Which of these programs is most effective at helping needy families? Which is best at lifting people out of poverty and supporting steps toward self-sufficiency? Which one is the most efficient from a taxpayer’s perspective? Before increasing spending on Rx Kids, policymakers should answer questions like these.
Lawmakers should always be on the lookout for wasteful or duplicative spending in Michigan’s complex and multilayered welfare system. There seems to be plenty of it. The Center on Budget and Policy Priorities compared states’ Temporary Assistance for Needy Families funds and found Michigan spends a smaller share of this money on welfare assistance than most other states. Nearly a quarter of it goes to “administration and systems.” The Wall Street Journal recently reported how Michigan once used these funds to subsidize college scholarships that mostly benefited middle- and upper-income students.
Rx Kids raises questions about the effectiveness of the state’s current welfare programs in another way. Studies suggest the program substantially improves the lives of its recipients. What is being accomplished by the billions of taxpayer dollars spent on welfare programs if giving cash to pregnant women and young mothers in the state’s poorest communities significantly improves their situation?

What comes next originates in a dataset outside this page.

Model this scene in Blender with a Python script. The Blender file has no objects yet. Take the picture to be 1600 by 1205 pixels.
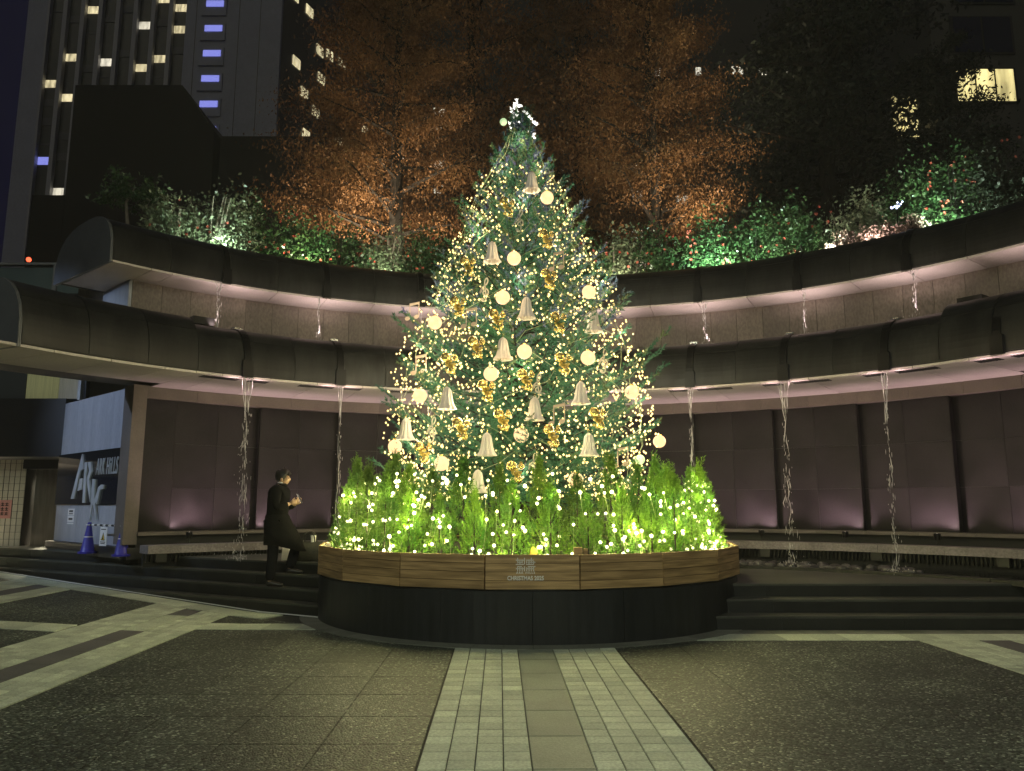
import bpy, math, random
import numpy as np
from mathutils import Vector, Matrix
R = math.radians
rng = np.random.default_rng(7)
random.seed(7)
S = bpy.context.scene
COL = S.collection

# ------------------------------------------------------------------ camera, world, light, exposure
cam = bpy.data.objects.new('camera', bpy.data.cameras.new('camera'))
COL.objects.link(cam)
cam.location = (0, 0, 1.5)
cam.rotation_euler = (R(90 + 8.86), 0, 0)
cam.data.sensor_width = 36
cam.data.lens = 27.07
cam.data.clip_end = 2000
S.camera = cam
wd = bpy.data.worlds.new('World'); S.world = wd; wd.use_nodes = True
bgn = wd.node_tree.nodes['Background']
bgn.inputs[0].default_value = (0.10, 0.10, 0.62, 1); bgn.inputs[1].default_value = 0.020
sl = bpy.data.lights.new('night_fill', 'SUN'); sl.energy = 0.18; sl.angle = R(50); sl.color = (1.0, 0.97, 0.72)  # dim fill added over the night scene, not daylight
so = bpy.data.objects.new('fill_lamp', sl); COL.objects.link(so); so.rotation_euler = (R(50), 0, R(-12))
S.view_settings.view_transform = 'Standard'; S.view_settings.look = 'None'
S.view_settings.exposure = 0; S.view_settings.gamma = 1; S.view_settings.use_curve_mapping = False
cy = S.cycles
cy.use_denoising = True
cy.use_adaptive_sampling = True; cy.adaptive_threshold = 0.025; cy.adaptive_min_samples = 20
cy.max_bounces = 5; cy.diffuse_bounces = 3; cy.glossy_bounces = 3; cy.transmission_bounces = 4; cy.transparent_max_bounces = 8
cy.sample_clamp_indirect = 3; cy.use_light_tree = True
cy.caustics_reflective = False; cy.caustics_refractive = False

# ------------------------------------------------------------------ helpers
CX, CY = 0.35, 6.46          # centre of the curved fountain wall
W = {}                       # world position of each root / part origin


def fast_mesh(name, V, F, mat=None, smooth=False):
    V = np.asarray(V, np.float32).reshape(-1, 3)
    me = bpy.data.meshes.new(name)
    if isinstance(F, np.ndarray):
        m, k = F.shape
        me.vertices.add(len(V)); me.vertices.foreach_set('co', V.ravel())
        me.loops.add(m * k); me.loops.foreach_set('vertex_index', F.astype(np.int32).ravel())
        me.polygons.add(m)
        me.polygons.foreach_set('loop_start', np.arange(0, m * k, k, dtype=np.int32))
        me.polygons.foreach_set('loop_total', np.full(m, k, np.int32))
        me.update(calc_edges=True)
    else:
        me.from_pydata([tuple(map(float, v)) for v in V], [], F); me.update()
    if smooth:
        me.polygons.foreach_set('use_smooth', np.ones(len(me.polygons), bool))
    if mat is not None: me.materials.append(mat)
    return me


class MB:
    def __init__(s): s.v = []; s.f = []
    def add(s, V, F):
        b = len(s.v); s.v += [tuple(map(float, q)) for q in V]; s.f += [tuple(i + b for i in q) for q in F]; return s
    def box(s, x0, x1, y0, y1, z0, z1):
        return s.add([(x0, y0, z0), (x1, y0, z0), (x1, y1, z0), (x0, y1, z0), (x0, y0, z1), (x1, y0, z1), (x1, y1, z1), (x0, y1, z1)],
                     [(0, 3, 2, 1), (4, 5, 6, 7), (0, 1, 5, 4), (1, 2, 6, 5), (2, 3, 7, 6), (3, 0, 4, 7)])
    def obox(s, c, ux, uy, uz):
        c, ux, uy, uz = map(Vector, (c, ux, uy, uz))
        V = [c + a * ux + b * uy + d * uz for d in (-1, 1) for a, b in ((-1, -1), (1, -1), (1, 1), (-1, 1))]
        return s.add(V, [(0, 3, 2, 1), (4, 5, 6, 7), (0, 1, 5, 4), (1, 2, 6, 5), (2, 3, 7, 6), (3, 0, 4, 7)])
    def prism(s, poly, z0, z1):
        n = len(poly)
        a = sum(poly[i][0] * poly[(i + 1) % n][1] - poly[(i + 1) % n][0] * poly[i][1] for i in range(n))
        if a < 0: poly = poly[::-1]
        V = [(x, y, z0) for x, y in poly] + [(x, y, z1) for x, y in poly]
        return s.add(V, [tuple(range(n))[::-1], tuple(range(n, 2 * n))] + [(i, (i + 1) % n, n + (i + 1) % n, n + i) for i in range(n)])
    def plate(s, poly, o, u, n, t0, t1):       # polygon (s, z) in the vertical plane o + s*u, thickness along n
        o, u, n = Vector(o), Vector(u), Vector(n)
        k = len(poly); V = [o + u * a + Vector((0, 0, z)) + n * t for t in (t0, t1) for a, z in poly]
        return s.add(V, [tuple(range(k))[::-1], tuple(range(k, 2 * k))] + [(i, (i + 1) % k, k + (i + 1) % k, k + i) for i in range(k)])
    def tube(s, pts, rad, n=6, cap=True):
        pts = [Vector(p) for p in pts]; m = len(pts)
        rad = rad if isinstance(rad, (list, tuple)) else [rad] * m
        V = []; F = []; up = None
        for i, p in enumerate(pts):
            t = (pts[min(i + 1, m - 1)] - pts[max(i - 1, 0)]).normalized()
            if up is None: up = t.orthogonal().normalized()
            up = (up - t * up.dot(t))
            up = up.normalized() if up.length > 1e-6 else t.orthogonal().normalized()
            w = t.cross(up)
            for k in range(n):
                a = 2 * math.pi * k / n
                V.append(p + (up * math.cos(a) + w * math.sin(a)) * rad[i])
        for i in range(m - 1):
            for k in range(n):
                F.append((i * n + k, i * n + (k + 1) % n, (i + 1) * n + (k + 1) % n, (i + 1) * n + k))
        if cap: F += [tuple(range(n))[::-1], tuple(range((m - 1) * n, m * n))]
        return s.add(V, F)
    def lathe(s, prof, c=(0, 0, 0), n=16, lob=None):
        V = []; F = []
        for r, z in prof:
            for k in range(n):
                a = 2 * math.pi * k / n; q = r * (lob(a) if lob else 1)
                V.append((c[0] + q * math.cos(a), c[1] + q * math.sin(a), c[2] + z))
        for i in range(len(prof) - 1):
            for k in range(n):
                F.append((i * n + k, i * n + (k + 1) % n, (i + 1) * n + (k + 1) % n, (i + 1) * n + k))
        return s.add(V, F)
    def ball(s, c, r, n=10, m=6, sz=1.0):
        return s.lathe([(max(1e-4, r * math.sin(math.pi * i / m)), -r * sz * math.cos(math.pi * i / m)) for i in range(m + 1)], c, n)
    def arc(s, prof, t0, t1, step=1.0, c=None):   # closed (r, z) section swept round the wall centre from t0 to t1 degrees
        cx, cy_ = c or (CX, CY)
        k = len(prof); m = max(1, int(math.ceil((t1 - t0) / step)))
        V = []; F = []
        a = sum(prof[i][0] * prof[(i + 1) % k][1] - prof[(i + 1) % k][0] * prof[i][1] for i in range(k))
        if a > 0: prof = prof[::-1]
        for i in range(m + 1):
            t = R(t0 + (t1 - t0) * i / m)
            V += [(cx + r * math.sin(t), cy_ + r * math.cos(t), z) for r, z in prof]
        for i in range(m):
            for j in range(k):
                F.append((i * k + j, i * k + (j + 1) % k, (i + 1) * k + (j + 1) % k, (i + 1) * k + j))
        if t1 - t0 < 359.9: F += [tuple(range(k))[::-1], tuple(range(m * k, (m + 1) * k))]
        return s.add(V, F)


def pol(t, r, z=0.0):
    return (CX + r * math.sin(R(t)), CY + r * math.cos(R(t)), z)


def tag(o, label=None, cat=None, group=None, kind=None):
    if label: o['label'] = label
    if cat: o['category'] = cat
    if group: o['group'] = group
    if kind: o['kind'] = kind
    return o


def thing(name, label, cat, loc=(0, 0, 0), group=None, kind=None):
    o = bpy.data.objects.new(name, None); COL.objects.link(o); o.location = loc
    o.empty_display_size = 0.1
    W[o.name] = Vector(loc)
    return tag(o, label, cat, group, kind)


def part(name, mb, mat, parent=None, smooth=False, local=False, kind=None, label=None):
    """one mesh object; vertices given in world space unless local"""
    V = np.array(mb.v, float) if isinstance(mb, MB) else mb[0]
    F = mb.f if isinstance(mb, MB) else mb[1]
    off = Vector((0, 0, 0))
    if parent is not None:
        off = W[parent.name]
        if not local: V = V - np.array(off)
    o = bpy.data.objects.new(name, fast_mesh(name, V, F, mat, smooth)); COL.objects.link(o)
    o.parent = parent
    W[o.name] = Vector(off)
    return tag(o, label, None, None, kind)


def piece(name, me, parent, loc, rz=0.0, scale=None, rot=None):
    o = bpy.data.objects.new(name, me); COL.objects.link(o); o.parent = parent
    o.location = Vector(loc) - (W[parent.name] if parent is not None else Vector((0, 0, 0)))
    o.rotation_euler = rot if rot else (0, 0, rz)
    if scale is not None: o.scale = scale
    W[o.name] = Vector(loc)
    return o


def single(name, mb, mat, label, cat, group=None, smooth=False, kind=None):
    return tag(part(name, mb, mat, None, smooth), label, cat, group, kind)


def dup(root, loc, rz=0.0, sc=1.0, label=None, group=None):
    r = root.copy(); COL.objects.link(r); r.location = loc; r.rotation_euler = (0, 0, rz); r.scale = (sc, sc, sc) if not isinstance(sc, tuple) else sc
    if label: r['label'] = label
    if group: r['group'] = group
    W[r.name] = Vector(loc)
    for ch in list(root.children):
        c = ch.copy(); COL.objects.link(c); c.parent = r
        for g in ch.children:
            d = g.copy(); COL.objects.link(d); d.parent = c
    return r


def mat(name, c1, c2=None, scale=4.0, rough=0.6, metal=0.0, bump=0.0, bscale=None, stretch=None, rand=0.0, emit=None, es=0.0, spec=0.5,
        detail=6.0, speck=None, trans=0.0, sampling=None, lo=0.35, hi=0.65, coat=0.0, vary=0.0):
    m = bpy.data.materials.new(name); m.use_nodes = True
    nt = m.node_tree; N = nt.nodes; L = nt.links; b = N['Principled BSDF']
    b.inputs['Base Color'].default_value = (*c1, 1); b.inputs['Roughness'].default_value = rough; b.inputs['Metallic'].default_value = metal
    b.inputs['Specular IOR Level'].default_value = spec
    b.inputs['Transmission Weight'].default_value = trans
    b.inputs['Coat Weight'].default_value = coat
    tc = N.new('ShaderNodeTexCoord'); mp = N.new('ShaderNodeMapping'); L.new(tc.outputs['Object'], mp.inputs[0])
    if stretch: mp.inputs['Scale'].default_value = stretch
    col = None
    if rand or stretch:
        oi = N.new('ShaderNodeObjectInfo')
    if rand:
        cb = N.new('ShaderNodeVectorMath'); cb.operation = 'SCALE'; cb.inputs[0].default_value = (37, 53, 71); L.new(oi.outputs['Random'], cb.inputs['Scale'])
        L.new(cb.outputs[0], mp.inputs['Location'])
    if c2:
        no = N.new('ShaderNodeTexNoise'); no.inputs['Scale'].default_value = scale; no.inputs['Detail'].default_value = detail; L.new(mp.outputs[0], no.inputs['Vector'])
        rp = N.new('ShaderNodeValToRGB'); rp.color_ramp.elements[0].position = lo; rp.color_ramp.elements[1].position = hi
        rp.color_ramp.elements[0].color = (*c1, 1); rp.color_ramp.elements[1].color = (*c2, 1)
        L.new(no.outputs['Fac'], rp.inputs[0]); col = rp.outputs[0]
        if speck:
            n2 = N.new('ShaderNodeTexNoise'); n2.inputs['Scale'].default_value = speck[0]; n2.inputs['Detail'].default_value = 2; L.new(mp.outputs[0], n2.inputs['Vector'])
            mr = N.new('ShaderNodeMapRange'); mr.inputs[1].default_value = .35; mr.inputs[2].default_value = .65; mr.inputs[3].default_value = 1 - speck[1]; mr.inputs[4].default_value = 1 + speck[1]
            L.new(n2.outputs['Fac'], mr.inputs[0])
            vm = N.new('ShaderNodeVectorMath'); vm.operation = 'SCALE'; L.new(col, vm.inputs[0]); L.new(mr.outputs[0], vm.inputs['Scale']); col = vm.outputs[0]
    if rand:
        mr = N.new('ShaderNodeMapRange'); mr.inputs[3].default_value = 1 - rand; mr.inputs[4].default_value = 1 + rand; L.new(oi.outputs['Random'], mr.inputs[0])
        vm = N.new('ShaderNodeVectorMath'); vm.operation = 'SCALE'; L.new(mr.outputs[0], vm.inputs['Scale'])
        if col is not None: L.new(col, vm.inputs[0])
        else: vm.inputs[0].default_value = c1
        col = vm.outputs[0]
    if col is not None: L.new(col, b.inputs['Base Color'])
    if bump:
        nb = N.new('ShaderNodeTexNoise'); nb.inputs['Scale'].default_value = bscale or scale * 4; nb.inputs['Detail'].default_value = 4; L.new(mp.outputs[0], nb.inputs['Vector'])
        bm = N.new('ShaderNodeBump'); bm.inputs['Strength'].default_value = bump; bm.inputs['Distance'].default_value = 0.02; L.new(nb.outputs['Fac'], bm.inputs['Height']); L.new(bm.outputs[0], b.inputs['Normal'])
    if emit:
        b.inputs['Emission Color'].default_value = (*emit, 1); b.inputs['Emission Strength'].default_value = es
    if emit and vary:
        ne = N.new('ShaderNodeTexNoise'); ne.inputs['Scale'].default_value = vary; ne.inputs['Detail'].default_value = 2; me_ = N.new('ShaderNodeMapping'); me_.inputs['Scale'].default_value = (2.2, 1, .45)
        oj = N.new('ShaderNodeObjectInfo'); L.new(tc.outputs['Object'], me_.inputs[0]); L.new(oj.outputs['Location'], me_.inputs['Location']); L.new(me_.outputs[0], ne.inputs['Vector'])
        mv = N.new('ShaderNodeMapRange'); mv.inputs[1].default_value = .3; mv.inputs[2].default_value = .7; mv.inputs[3].default_value = es * .35; mv.inputs[4].default_value = es * 1.25; L.new(ne.outputs['Fac'], mv.inputs[0]); L.new(mv.outputs[0], b.inputs['Emission Strength'])
    if sampling: m.cycles.emission_sampling = sampling
    return m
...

Policymakers should cut spending on some existing welfare programs before they increase funding for Rx Kids. Extra support for the program cannot be justified if it simply duplicates existing taxpayer funds.
Rx Kids may alleviate poverty better than existing programs in Michigan. Direct cash assistance might be more efficient — from a taxpayer perspective — than traditional welfare spending. Policymakers should evaluate the effectiveness of current welfare programs and reallocate resources toward the most efficient programs.